**DATA LINES**
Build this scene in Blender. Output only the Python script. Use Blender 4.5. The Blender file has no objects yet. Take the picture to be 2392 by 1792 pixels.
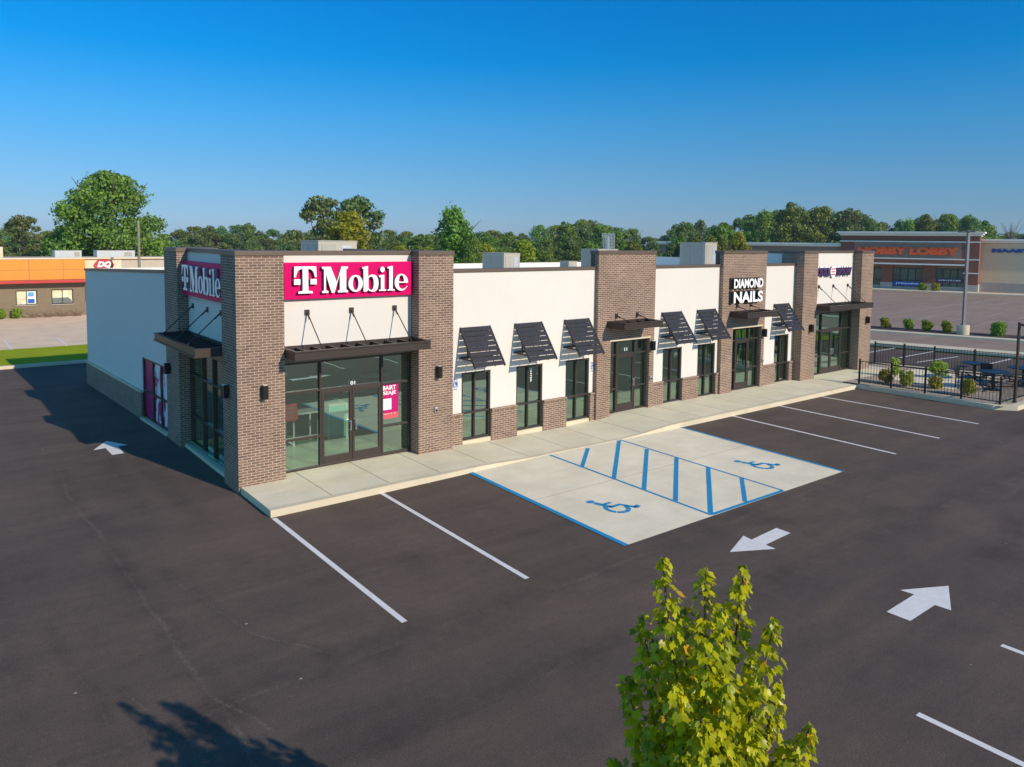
import bpy, bmesh, math, random
import numpy as np
from mathutils import Vector, Matrix
R = math.radians
C = bpy.context.scene.collection
scene = bpy.context.scene

# ------------------------------------------------------------------ camera
YAW, PITCH, ROLL = R(38.1373), R(4.3384), R(0.6293)
CAM = Vector((-5.6292, -17.2191, 5.8814))
F = Vector((math.sin(YAW)*math.cos(PITCH), math.cos(YAW)*math.cos(PITCH), -math.sin(PITCH)))
RT = Vector((math.cos(YAW), -math.sin(YAW), 0))
UP = RT.cross(F)
R2 = RT*math.cos(ROLL) + UP*math.sin(ROLL)
U2 = -RT*math.sin(ROLL) + UP*math.cos(ROLL)
cd = bpy.data.cameras.new('camera')
cam = bpy.data.objects.new('camera', cd); C.objects.link(cam)
m3 = Matrix((R2, U2, -F)).transposed()
cam.matrix_world = Matrix.Translation(CAM) @ m3.to_4x4()
cd.sensor_width = 36; cd.lens = 1775.2475/2392*36
cd.shift_y = -(896-695.4478)/2392
cd.clip_start = 0.1; cd.clip_end = 3000
scene.camera = cam
scene.render.resolution_x = 1024; scene.render.resolution_y = 767

# ------------------------------------------------------------------ sky, sun, exposure
SUN = Vector((0.25, -1.0, 0.54)).normalized()
w = bpy.data.worlds.new("World"); scene.world = w; w.use_nodes = True
nt = w.node_tree; nt.nodes.clear()
sky = nt.nodes.new('ShaderNodeTexSky'); sky.sky_type = 'NISHITA'; sky.sun_disc = False
sky.sun_elevation = math.asin(SUN.z); sky.sun_rotation = math.atan2(SUN.x, SUN.y)
sky.altitude = 0; sky.air_density = 1.0; sky.dust_density = 0.3; sky.ozone_density = 3.0
# the air's own colour by height above the horizon: pale and cool low down, deep blue higher up
tcw = nt.nodes.new('ShaderNodeTexCoord'); spw = nt.nodes.new('ShaderNodeSeparateXYZ'); nt.links.new(tcw.outputs['Generated'], spw.inputs[0])
rmp = nt.nodes.new('ShaderNodeValToRGB'); nt.links.new(spw.outputs[2], rmp.inputs[0])
SKYR = [(0.0, (.33, .48, .86)), (.041, (.272, .44, .735)), (.089, (.233, .463, .71)), (.15, (.145, .518, .79)), (.222, (.02, .518, .875)), (.29, (.012, .52, .936)), (0.6, (.12, .58, .96)), (1.0, (.16, .60, .96))]
while len(rmp.color_ramp.elements) < len(SKYR): rmp.color_ramp.elements.new(0.5)
for e, (p, c_) in zip(rmp.color_ramp.elements, SKYR): e.position = p; e.color = (*c_, 1)
mxw = nt.nodes.new('ShaderNodeMix'); mxw.data_type = 'RGBA'; mxw.blend_type = 'MULTIPLY'; mxw.inputs[0].default_value = 1
bg = nt.nodes.new('ShaderNodeBackground'); bg.inputs[1].default_value = 0.127
wo = nt.nodes.new('ShaderNodeOutputWorld')
nt.links.new(sky.outputs[0], mxw.inputs[6]); nt.links.new(rmp.outputs[0], mxw.inputs[7]); 
# sky brightened toward the unseen west, added as fill for the shaded side wall
mw_ = nt.nodes.new('ShaderNodeMapRange'); mw_.inputs[1].default_value = 0.05; mw_.inputs[2].default_value = -0.75; mw_.inputs[3].default_value = 0; mw_.inputs[4].default_value = 1
nt.links.new(spw.outputs[0], mw_.inputs[0])
mx2 = nt.nodes.new('ShaderNodeMix'); mx2.data_type = 'RGBA'; mx2.blend_type = 'MULTIPLY'; mx2.inputs[7].default_value = (3.2, 2.1, 1.5, 1)
nt.links.new(mw_.outputs[0], mx2.inputs[0]); nt.links.new(mxw.outputs[2], mx2.inputs[6]); nt.links.new(mx2.outputs[2], bg.inputs[0]); nt.links.new(bg.outputs[0], wo.inputs[0])
sd = bpy.data.lights.new('sun', 'SUN'); sd.energy = 3.75; sd.angle = R(0.5); sd.color = (1.0, 0.86, 0.68)
so = bpy.data.objects.new('sun', sd); C.objects.link(so)
so.rotation_euler = SUN.to_track_quat('Z', 'Y').to_euler(); so.location = (0, -30, 30)
scene.view_settings.view_transform = 'Standard'; scene.view_settings.look = 'None'
scene.view_settings.gamma = 1.0; scene.view_settings.use_curve_mapping = False
scene.view_settings.exposure = 0.25
scene.render.engine = 'CYCLES'
scene.cycles.max_bounces = 6; scene.cycles.transparent_max_bounces = 12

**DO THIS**
Leave out the pictures and repeat the lines from the start of the material through the line with "scene = bpy.context.scene", inclusive.

**RESULT FOR THIS TASK**
Build this scene in Blender. Output only the Python script. Use Blender 4.5. The Blender file has no objects yet. Take the picture to be 2392 by 1792 pixels.
import bpy, bmesh, math, random
import numpy as np
from mathutils import Vector, Matrix
R = math.radians
C = bpy.context.scene.collection
scene = bpy.context.scene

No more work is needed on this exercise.